Des courses en apparence anodines. Mais derrière le volant, certains chauffeurs de VTC opérant dans les zones touristiques de Casablanca et Marrakech participeraient à un circuit parallèle de change de devises. C’est ce que révèle une enquête ouverte par le Bureau des changes, après la détection de flux anormaux autour de l’aéroport Mohammed V, d’hôtels et de centres touristiques.
Les soupçons portent sur une pratique bien rodée : rediriger les clients – touristes ou membres de la diaspora – vers des points de change informels. En échange, des commissions, souvent présentées comme une contrepartie à des taux plus “avantageux” que ceux des circuits officiels.
Une mécanique souterraine bien huilée
L’enquête en cours dévoile un réseau plus large que de simples chauffeurs. Des liens apparaissent avec des agences de location, des transporteurs touristiques, mais aussi des restaurateurs et cafetiers. Une chaîne informelle s’est ainsi mise en place pour capter une clientèle en quête de cash, sans laisser de trace bancaire.

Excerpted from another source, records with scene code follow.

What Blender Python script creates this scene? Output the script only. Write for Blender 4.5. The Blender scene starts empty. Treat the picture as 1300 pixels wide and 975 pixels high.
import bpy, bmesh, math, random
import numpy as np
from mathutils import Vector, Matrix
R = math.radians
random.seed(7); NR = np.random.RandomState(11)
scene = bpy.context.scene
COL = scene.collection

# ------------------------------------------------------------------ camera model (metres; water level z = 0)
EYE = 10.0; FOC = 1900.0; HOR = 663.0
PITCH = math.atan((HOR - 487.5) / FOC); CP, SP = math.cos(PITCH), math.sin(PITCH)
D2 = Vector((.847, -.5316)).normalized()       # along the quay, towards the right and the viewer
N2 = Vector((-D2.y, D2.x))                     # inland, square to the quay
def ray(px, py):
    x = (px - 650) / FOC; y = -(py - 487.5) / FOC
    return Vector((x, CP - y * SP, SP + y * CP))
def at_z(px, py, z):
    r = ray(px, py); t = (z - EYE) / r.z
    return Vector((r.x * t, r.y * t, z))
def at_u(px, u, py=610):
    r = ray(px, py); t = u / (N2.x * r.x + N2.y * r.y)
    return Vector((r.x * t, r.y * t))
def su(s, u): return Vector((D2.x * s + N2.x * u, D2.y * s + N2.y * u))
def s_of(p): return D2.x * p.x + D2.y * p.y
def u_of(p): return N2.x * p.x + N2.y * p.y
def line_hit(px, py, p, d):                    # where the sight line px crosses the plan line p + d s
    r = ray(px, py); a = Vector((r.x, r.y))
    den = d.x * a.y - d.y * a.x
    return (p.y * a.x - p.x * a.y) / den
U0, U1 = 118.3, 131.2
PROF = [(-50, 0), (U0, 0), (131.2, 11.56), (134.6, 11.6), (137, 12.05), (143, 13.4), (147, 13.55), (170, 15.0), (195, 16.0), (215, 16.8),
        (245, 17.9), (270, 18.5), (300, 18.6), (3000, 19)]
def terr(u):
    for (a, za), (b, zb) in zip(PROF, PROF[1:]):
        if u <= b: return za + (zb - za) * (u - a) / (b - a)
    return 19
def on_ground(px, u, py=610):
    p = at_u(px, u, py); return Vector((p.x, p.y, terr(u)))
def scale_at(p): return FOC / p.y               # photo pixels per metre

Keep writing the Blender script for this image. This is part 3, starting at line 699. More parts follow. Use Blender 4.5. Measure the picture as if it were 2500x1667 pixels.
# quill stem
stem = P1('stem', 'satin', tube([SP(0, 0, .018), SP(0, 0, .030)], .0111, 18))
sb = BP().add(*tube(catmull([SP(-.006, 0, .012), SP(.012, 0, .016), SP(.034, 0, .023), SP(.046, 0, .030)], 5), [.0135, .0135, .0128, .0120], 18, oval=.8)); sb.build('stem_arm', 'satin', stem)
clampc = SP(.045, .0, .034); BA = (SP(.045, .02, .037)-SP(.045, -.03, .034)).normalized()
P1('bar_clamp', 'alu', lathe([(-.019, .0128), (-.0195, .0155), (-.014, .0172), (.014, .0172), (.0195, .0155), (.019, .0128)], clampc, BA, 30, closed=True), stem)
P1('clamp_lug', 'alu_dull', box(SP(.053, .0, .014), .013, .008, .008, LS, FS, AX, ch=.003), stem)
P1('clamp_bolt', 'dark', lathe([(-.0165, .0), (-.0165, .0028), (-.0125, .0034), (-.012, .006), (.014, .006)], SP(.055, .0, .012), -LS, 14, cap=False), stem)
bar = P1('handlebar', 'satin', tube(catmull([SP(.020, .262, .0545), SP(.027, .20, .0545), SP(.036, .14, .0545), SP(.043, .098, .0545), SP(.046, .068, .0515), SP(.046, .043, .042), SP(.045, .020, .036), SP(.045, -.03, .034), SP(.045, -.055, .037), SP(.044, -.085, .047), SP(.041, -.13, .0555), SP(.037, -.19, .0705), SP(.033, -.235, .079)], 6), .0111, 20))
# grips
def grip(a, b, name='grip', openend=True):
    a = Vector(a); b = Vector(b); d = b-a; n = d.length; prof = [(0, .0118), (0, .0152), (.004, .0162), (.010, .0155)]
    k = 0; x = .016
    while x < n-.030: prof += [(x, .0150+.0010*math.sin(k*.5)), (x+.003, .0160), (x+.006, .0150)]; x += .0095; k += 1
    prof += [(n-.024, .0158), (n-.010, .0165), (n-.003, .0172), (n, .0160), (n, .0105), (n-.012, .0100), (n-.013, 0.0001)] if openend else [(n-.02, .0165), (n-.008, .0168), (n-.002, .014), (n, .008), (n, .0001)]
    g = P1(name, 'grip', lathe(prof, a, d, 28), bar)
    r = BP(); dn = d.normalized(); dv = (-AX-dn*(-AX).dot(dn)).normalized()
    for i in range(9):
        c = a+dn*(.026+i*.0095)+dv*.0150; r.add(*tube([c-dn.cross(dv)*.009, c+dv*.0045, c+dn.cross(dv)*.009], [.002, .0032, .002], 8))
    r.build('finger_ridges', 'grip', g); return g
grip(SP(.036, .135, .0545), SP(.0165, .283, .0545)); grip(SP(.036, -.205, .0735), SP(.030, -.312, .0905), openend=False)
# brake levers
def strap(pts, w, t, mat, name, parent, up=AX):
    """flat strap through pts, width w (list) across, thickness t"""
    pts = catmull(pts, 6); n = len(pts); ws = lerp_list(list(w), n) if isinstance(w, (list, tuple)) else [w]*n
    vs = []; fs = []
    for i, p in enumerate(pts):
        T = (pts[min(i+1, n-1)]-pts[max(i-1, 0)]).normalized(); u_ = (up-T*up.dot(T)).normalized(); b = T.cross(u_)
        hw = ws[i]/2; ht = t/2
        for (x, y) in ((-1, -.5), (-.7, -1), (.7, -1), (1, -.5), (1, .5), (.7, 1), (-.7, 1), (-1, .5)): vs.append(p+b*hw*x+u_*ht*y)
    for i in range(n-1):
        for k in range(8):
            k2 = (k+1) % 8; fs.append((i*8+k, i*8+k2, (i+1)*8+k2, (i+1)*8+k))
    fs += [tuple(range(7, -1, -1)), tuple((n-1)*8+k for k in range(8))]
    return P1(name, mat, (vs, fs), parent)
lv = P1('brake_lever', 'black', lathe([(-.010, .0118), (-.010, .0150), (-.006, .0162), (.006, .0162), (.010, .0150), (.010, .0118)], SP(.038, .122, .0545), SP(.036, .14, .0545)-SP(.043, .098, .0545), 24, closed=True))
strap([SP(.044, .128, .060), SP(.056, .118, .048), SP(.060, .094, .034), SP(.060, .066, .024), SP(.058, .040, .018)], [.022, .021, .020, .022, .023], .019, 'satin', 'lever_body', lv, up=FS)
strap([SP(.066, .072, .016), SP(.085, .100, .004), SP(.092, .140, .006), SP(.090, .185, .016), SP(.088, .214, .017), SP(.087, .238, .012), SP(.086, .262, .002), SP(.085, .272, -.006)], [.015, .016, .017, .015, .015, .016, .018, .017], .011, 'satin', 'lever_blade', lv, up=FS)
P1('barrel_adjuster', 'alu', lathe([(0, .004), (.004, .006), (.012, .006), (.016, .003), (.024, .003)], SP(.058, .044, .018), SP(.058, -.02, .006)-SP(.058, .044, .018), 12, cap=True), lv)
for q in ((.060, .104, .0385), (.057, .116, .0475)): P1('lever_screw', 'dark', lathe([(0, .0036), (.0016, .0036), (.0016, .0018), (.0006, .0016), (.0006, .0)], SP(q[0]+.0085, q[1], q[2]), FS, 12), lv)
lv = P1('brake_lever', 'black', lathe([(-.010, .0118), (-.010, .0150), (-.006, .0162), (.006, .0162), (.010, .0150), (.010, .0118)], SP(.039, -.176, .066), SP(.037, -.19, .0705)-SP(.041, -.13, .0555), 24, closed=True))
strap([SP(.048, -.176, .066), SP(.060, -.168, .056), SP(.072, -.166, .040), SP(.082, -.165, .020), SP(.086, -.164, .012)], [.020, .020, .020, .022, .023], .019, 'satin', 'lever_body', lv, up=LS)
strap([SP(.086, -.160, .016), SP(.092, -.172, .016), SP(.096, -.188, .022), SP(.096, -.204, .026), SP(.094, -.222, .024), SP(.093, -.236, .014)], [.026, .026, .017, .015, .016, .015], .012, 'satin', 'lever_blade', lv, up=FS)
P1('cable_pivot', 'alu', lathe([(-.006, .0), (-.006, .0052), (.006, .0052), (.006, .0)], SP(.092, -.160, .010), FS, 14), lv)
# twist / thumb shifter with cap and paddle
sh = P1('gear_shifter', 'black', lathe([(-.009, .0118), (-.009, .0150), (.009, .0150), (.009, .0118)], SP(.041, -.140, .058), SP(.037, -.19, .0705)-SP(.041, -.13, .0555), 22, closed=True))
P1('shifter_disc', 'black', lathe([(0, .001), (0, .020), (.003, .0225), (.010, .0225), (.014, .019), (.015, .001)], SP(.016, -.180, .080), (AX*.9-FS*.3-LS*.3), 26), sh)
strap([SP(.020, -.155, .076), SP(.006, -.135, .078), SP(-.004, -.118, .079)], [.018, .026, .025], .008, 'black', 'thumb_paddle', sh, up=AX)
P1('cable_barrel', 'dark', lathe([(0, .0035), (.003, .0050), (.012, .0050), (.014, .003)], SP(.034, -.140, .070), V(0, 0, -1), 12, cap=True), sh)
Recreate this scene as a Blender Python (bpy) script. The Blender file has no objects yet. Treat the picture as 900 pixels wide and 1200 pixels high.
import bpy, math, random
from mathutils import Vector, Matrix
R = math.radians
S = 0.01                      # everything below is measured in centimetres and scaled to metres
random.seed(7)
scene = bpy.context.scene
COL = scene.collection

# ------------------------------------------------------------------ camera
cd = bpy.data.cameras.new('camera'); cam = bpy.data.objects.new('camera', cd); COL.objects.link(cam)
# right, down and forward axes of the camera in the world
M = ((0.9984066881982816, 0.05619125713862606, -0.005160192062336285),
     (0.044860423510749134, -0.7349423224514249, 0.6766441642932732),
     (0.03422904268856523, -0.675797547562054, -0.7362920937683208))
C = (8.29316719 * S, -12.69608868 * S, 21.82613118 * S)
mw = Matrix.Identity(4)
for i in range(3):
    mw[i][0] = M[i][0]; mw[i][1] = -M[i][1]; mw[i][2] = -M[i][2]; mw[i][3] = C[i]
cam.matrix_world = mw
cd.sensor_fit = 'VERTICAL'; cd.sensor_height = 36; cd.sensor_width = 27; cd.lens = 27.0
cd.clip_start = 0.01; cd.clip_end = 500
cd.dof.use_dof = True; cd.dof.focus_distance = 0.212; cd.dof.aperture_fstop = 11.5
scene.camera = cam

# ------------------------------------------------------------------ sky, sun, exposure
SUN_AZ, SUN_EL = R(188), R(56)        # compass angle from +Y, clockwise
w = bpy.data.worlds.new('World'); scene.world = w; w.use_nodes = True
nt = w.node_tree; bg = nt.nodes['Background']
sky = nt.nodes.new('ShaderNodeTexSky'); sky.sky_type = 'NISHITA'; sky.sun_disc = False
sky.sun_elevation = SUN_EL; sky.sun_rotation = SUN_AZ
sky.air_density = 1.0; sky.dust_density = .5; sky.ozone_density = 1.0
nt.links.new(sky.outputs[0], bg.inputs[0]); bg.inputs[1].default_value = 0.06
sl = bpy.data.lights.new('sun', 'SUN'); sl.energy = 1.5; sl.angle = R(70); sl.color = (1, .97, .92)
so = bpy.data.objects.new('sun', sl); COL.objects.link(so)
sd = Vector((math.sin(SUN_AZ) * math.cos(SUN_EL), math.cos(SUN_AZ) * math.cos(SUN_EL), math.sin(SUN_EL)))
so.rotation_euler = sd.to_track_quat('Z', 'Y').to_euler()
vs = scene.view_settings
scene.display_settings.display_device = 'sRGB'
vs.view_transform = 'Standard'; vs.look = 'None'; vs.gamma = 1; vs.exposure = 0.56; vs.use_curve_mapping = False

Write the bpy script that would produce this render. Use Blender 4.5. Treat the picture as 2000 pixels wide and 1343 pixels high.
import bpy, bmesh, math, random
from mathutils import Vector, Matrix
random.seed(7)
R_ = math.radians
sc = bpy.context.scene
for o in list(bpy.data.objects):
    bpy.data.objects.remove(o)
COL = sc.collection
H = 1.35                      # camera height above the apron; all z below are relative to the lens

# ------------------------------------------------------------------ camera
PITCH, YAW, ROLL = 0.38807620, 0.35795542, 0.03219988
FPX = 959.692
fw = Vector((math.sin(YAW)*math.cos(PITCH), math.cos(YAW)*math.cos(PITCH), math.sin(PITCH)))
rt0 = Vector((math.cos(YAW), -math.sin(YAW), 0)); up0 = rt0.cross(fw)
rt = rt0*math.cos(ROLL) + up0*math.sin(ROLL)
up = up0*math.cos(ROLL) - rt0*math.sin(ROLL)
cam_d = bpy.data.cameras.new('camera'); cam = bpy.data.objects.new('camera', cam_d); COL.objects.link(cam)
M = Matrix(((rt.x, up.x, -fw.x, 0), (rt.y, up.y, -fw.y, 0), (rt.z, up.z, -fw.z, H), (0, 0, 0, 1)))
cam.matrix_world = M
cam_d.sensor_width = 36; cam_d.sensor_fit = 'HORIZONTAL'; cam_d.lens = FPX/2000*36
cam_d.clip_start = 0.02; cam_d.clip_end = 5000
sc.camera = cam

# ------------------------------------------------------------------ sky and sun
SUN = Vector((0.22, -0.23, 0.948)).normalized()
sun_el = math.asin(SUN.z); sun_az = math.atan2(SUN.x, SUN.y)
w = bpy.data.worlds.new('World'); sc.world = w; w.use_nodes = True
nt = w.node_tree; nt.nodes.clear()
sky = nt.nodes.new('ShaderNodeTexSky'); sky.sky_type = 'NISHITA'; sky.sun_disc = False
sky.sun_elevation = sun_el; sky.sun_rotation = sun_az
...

Cette pratique commence à sérieusement irriter les opérateurs légaux. Plusieurs bureaux de change agréés ont déposé plainte, dénonçant une concurrence déloyale et des pertes substantielles.
Soupçons de blanchiment et de trafic
Derrière ces opérations, le Bureau des changes évoque des montants qui dépassent de loin les seuils autorisés pour les allocations touristiques. Les services de contrôle, en lien avec les douanes et les impôts indirects, suspectent un recyclage de fonds issus d’activités illicites, notamment le trafic de drogue. En injectant ces devises dans le marché noir, ces réseaux contribuent à déséquilibrer le système monétaire et à affaiblir les dispositifs de régulation.
Face à l’ampleur du phénomène, les contrôles s’intensifient. En un an, 353 missions d’audit ont été menées, dont une centaine ciblant directement les sociétés de change et les dispositifs anti-blanchiment.